Why does full state reconstruction require at least $N+1$ MUBs?

Question

Consider an $N$-dimensional space $\mathcal H$. Two orthonormal bases $\newcommand{\ket}[1]{\lvert #1\rangle}\{\ket{u_j}\}_{j=1}^N,\{\ket{v_j}\}_{j=1}^N\subset\mathcal H$ are said to be Mutually Unbiased Bases (MUBs) if $\lvert\langle u_i\lvert v_j\rangle\rvert =1/\sqrt N$ for all $i,j$.

Suppose we want to fully reconstruct a state $\rho$ by means of projective measurements. A single basis provides us with $N-1$ real parameters (the $N$ outcome probabilities associated with the measurement, minus one for the normalisation constraint).

Intuitively, if two bases are mutually unbiased, they provide fully uncorrelated information (finding a state in some $\ket{u_j}$ says nothing about which $\ket{v_k}$ would have been found), and thus measuring the probabilities in two different MUBs should characterise $2(N-1)$ real parameters. If we can measure in $N+1$ different MUBs (assuming they exist), it thus stands to reason that we characterised $(N-1)(N+1)=N^2-1$ independent real parameters of the state, and thus obtained tomographically complete information. This is also mentioned in passing in this paper (page 2, second column, arXiv:0808.0944).

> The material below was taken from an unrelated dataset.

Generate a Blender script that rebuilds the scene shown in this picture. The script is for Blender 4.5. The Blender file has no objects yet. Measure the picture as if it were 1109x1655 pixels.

What is a more rigorous way to see why this is the case?

Answer 1

Denote the projections onto basis elements by $P_j^{(k)}=|u_j^{(k)}\rangle\langle u_j^{(k)}|$, where superscript indexes different bases. Tomography of a density matrix $\rho$ gives us probabilities $\text{Tr}(\rho P_j^{(k)})$. This is actually a value of the Hilbert-Schmidt inner product between $\rho$ and $P_j^{(k)}$ in the space $L(\mathcal{H})$ $-$ the complex space of all $N\times N$ matrices. Such values can be used to reconstruct a projection of $\rho$ onto the $\text{span}\{P_j^{(k)}\}$ in the space $L(\mathcal{H})$. For a full reconstruction of $\rho$ we must have $\text{span}\{P_j^{(k)}\}_{j,k} = L(\mathcal{H})$.

Since $\sum_{j=1}^N P_j^{(k)} = I$ we can write $$ \text{span}\{P_j^{(k)}\}_{j=1}^N = \text{span}\{P_j^{(k)}-I/N\}_{j=1}^{N-1} \oplus \langle I\rangle = \mathcal S_k \oplus \langle I\rangle, $$ where $\mathcal S_k$ is a subspace of dimension $N-1$ in $L(\mathcal{H})$.

The element $I$ is special since we a priory know the length of projection on it $\text{Tr}(\rho I) = 1$ (so we could consider the space $L(\mathcal{H}) \ominus \langle I\rangle$ of dimension $N^2-1$, but it's easier for me to work in the full space).

Now note that $$ \text{Tr}\big((P_i^{(k)}-I/N)(P_j^{(l)}-I/N)\big) = 0 $$ whenever $k\neq l$. This means that $\mathcal S_k \perp \mathcal S_l$. Hence the dimension of the span of $P_j^{(k)}$ of $m$ MUBs is exactly $m(N-1)+1$ in $L(\mathcal H)$.